Allen was taken in the highly decorated 1996 draft class, a year when Kobe Bryant, Steve Nash and Allen Iverson, all league MVPs, would be taken; the Raptors actually won the lottery, but couldn’t pick first overall because of some onerous expansion arrangement; Allen, who was originally drafted by Minnesota but then traded to Milwaukee, would have some memorable battles with Vince Carter.

Paul Pierce

Truth be told about the man known as Truth, he wouldn’t have played in Toronto had Raptors picked him in 1998, a year when the NBA held its draft in Vancouver; Carter would come to T.O. in a move that would put the Raptors on the basketball map following two years of upheaval; Pierce was taken one slot ahead of Dirk Nowitzki, who went ninth overall to Milwaukee, only to see his rights traded to Dallas.

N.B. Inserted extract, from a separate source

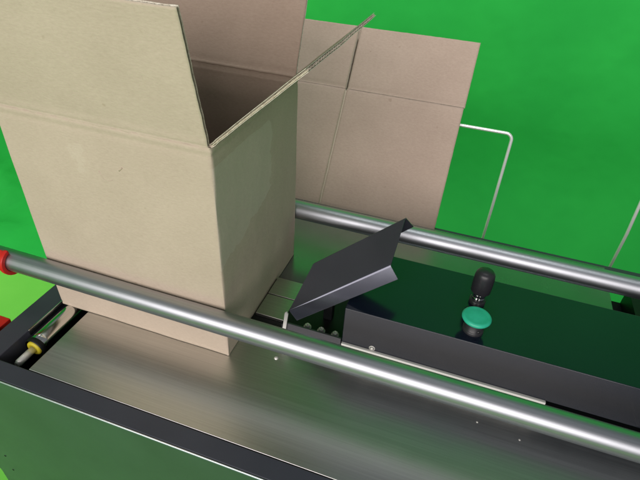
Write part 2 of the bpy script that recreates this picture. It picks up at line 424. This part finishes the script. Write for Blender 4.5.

BOSTON’S ALL-TIME GREATEST PLAYERS

1. Larry Bird

Larry the Legend had an aura that simply can’t be put into words. Even the impossible seemed possible for Bird, as dynamic an offensive player as the NBA has ever seen, capable of scoring from anywhere on the floor. He had a feel for the game only players of the status of a Magic Johnson would appreciate. When it came to trash talking and backing up bravado with actions, no one was in Bird’s class.

2. Paul Pierce

Very much unappreciated during in his early run in Beantown given the team’s struggles, Pierce would evolve into an elite closer, a guy who simply wanted the ball in crunch time and was never afraid of any challenge. The guy can also play defence, capable of keeping his man in front when clear outs are being run. When Boston ended its championship drought, Pierce was named MVP of the NBA final.

3. Bill Russell

All the racial issues that surrounded Russell’s time in Boston aside, the game has never seen a champion quite like Russell and it’s safe to say it will never see a run that saw Russell win 11 titles in a career that would span 13 years. Long and athletic, Russell would become a dominant defender, despite being relatively short at 6-foot-9. A five-time league MVP, Russell would later coach the Celtics.

4. John Havlicek

Long before Vinnie (Microwave) Johnson, Havlicek helped revolutionize the role of the Sixth Man, coming off the bench and providing an offensive presence that proved difficult to match for opponents. The man known as Hondo would have more floor burns diving for loose balls than career points, the absolute embodiment of team basketball. During his 16-year run as a Celtic, Havlicek won eight championships.

5. Bob Cousy

All anyone needs to know about this Celtics legend is the moniker that would serve Cousy well: Houdini of the Hardwood. So adept at handling the rock, no pass was difficult for Cousy, who kept his dribble alive much like Steve Nash has perfected in today’s era. A league MVP, Cousy became a Celtic when he refused to play for Tri-Cities, which made Cousy the third overall pick in 1950.